* **Material**
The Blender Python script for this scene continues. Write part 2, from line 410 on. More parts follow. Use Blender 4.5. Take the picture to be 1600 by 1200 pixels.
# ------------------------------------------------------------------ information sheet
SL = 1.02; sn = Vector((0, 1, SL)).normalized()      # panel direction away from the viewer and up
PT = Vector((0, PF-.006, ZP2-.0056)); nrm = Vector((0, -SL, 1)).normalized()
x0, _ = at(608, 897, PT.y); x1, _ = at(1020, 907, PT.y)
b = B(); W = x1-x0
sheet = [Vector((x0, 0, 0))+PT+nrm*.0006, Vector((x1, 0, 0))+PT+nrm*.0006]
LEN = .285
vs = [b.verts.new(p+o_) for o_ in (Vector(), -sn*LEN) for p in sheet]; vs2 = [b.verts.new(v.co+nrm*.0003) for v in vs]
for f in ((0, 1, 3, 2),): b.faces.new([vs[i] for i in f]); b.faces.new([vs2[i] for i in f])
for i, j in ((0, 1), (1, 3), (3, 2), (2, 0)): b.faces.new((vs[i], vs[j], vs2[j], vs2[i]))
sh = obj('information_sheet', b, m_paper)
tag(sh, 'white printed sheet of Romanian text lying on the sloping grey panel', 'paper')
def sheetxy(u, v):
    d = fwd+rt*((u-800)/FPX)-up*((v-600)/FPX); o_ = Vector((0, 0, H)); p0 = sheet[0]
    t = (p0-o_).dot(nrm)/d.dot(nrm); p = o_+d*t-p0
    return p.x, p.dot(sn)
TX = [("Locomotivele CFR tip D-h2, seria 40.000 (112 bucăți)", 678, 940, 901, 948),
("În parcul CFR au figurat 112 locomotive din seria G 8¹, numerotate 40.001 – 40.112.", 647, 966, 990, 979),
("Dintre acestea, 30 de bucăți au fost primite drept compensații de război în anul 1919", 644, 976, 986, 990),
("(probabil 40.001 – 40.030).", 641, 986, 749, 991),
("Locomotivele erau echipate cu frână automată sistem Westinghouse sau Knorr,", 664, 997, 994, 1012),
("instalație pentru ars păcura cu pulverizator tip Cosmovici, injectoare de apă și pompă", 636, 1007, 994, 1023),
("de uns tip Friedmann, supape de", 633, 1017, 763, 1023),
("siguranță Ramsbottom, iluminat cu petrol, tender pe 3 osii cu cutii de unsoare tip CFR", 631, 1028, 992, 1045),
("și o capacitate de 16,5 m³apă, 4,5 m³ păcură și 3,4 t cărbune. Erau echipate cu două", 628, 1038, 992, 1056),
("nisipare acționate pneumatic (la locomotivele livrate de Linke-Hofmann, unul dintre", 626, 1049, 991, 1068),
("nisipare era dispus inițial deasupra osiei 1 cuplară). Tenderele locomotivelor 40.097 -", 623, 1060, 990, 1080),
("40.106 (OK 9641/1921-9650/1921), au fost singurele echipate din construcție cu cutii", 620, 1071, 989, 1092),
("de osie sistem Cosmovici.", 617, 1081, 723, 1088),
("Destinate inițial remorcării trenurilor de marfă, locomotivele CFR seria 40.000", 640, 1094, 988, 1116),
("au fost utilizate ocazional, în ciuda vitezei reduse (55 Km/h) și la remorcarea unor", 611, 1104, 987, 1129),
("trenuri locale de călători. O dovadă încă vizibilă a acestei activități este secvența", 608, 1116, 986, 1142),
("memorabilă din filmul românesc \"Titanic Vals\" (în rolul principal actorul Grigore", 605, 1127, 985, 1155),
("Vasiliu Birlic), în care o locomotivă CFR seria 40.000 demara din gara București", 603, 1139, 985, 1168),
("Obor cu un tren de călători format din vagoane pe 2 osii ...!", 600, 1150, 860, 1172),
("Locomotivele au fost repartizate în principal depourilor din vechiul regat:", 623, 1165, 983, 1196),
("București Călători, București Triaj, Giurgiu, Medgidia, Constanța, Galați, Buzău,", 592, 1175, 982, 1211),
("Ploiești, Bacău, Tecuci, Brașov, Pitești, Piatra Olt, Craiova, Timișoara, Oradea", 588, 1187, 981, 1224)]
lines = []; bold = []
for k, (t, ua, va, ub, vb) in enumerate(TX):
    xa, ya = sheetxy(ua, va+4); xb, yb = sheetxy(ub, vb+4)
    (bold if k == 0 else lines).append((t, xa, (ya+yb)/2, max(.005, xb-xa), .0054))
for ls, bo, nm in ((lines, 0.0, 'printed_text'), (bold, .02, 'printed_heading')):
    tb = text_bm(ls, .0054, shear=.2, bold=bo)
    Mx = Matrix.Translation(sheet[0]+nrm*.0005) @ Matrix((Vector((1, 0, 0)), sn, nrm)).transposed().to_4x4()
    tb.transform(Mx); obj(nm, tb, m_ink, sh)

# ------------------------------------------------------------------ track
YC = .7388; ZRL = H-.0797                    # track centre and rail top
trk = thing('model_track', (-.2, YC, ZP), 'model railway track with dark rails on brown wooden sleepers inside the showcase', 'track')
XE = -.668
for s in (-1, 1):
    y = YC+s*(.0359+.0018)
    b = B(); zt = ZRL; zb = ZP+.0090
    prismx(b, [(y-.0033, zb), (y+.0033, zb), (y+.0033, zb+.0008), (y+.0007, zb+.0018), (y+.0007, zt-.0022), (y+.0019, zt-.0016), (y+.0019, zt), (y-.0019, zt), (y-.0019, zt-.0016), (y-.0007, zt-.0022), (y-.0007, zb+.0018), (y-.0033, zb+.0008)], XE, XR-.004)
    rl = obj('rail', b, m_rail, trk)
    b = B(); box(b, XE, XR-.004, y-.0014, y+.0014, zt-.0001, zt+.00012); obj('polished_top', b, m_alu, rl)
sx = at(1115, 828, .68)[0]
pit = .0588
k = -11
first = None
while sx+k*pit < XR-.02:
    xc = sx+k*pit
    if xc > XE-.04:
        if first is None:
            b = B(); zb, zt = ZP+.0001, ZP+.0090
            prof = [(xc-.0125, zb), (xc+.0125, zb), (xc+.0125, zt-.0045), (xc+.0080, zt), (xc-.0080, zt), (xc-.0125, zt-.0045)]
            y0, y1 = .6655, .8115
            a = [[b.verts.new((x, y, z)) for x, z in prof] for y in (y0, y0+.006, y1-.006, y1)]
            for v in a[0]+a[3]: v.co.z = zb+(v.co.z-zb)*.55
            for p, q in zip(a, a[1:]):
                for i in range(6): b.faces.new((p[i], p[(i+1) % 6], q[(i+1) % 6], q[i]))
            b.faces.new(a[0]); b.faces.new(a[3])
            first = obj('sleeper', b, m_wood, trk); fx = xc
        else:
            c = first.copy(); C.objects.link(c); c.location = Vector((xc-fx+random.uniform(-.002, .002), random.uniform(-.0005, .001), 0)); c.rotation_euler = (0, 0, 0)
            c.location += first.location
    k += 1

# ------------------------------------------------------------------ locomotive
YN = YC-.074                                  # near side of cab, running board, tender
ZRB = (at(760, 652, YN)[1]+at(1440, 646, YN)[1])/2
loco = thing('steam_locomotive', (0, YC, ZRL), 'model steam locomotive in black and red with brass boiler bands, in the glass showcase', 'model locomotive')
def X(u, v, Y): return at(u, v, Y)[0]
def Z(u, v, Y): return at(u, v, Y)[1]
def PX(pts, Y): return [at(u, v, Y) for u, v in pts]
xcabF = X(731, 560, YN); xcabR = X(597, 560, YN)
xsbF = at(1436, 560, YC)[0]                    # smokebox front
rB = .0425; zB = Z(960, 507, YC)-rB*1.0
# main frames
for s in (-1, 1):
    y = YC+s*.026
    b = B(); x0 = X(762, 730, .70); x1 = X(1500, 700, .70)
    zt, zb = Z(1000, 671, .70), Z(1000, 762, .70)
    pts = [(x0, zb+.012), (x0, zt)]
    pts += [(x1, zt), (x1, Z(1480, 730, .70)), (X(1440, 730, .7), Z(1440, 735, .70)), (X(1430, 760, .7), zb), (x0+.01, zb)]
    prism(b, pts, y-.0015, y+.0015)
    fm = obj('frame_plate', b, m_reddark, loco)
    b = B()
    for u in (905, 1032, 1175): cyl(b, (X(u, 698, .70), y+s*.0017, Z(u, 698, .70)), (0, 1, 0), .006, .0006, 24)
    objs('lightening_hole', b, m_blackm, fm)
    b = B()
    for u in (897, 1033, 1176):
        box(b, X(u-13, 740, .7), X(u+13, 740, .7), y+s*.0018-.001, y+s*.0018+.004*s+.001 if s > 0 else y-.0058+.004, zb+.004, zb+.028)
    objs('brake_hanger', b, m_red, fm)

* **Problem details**
Copy out each line of the material that holds the word "from".

* **The reply**
The Blender Python script for this scene continues. Write part 2, from line 410 on. More parts follow. Use Blender 4.5. Take the picture to be 1600 by 1200 pixels.
SL = 1.02; sn = Vector((0, 1, SL)).normalized()      # panel direction away from the viewer and up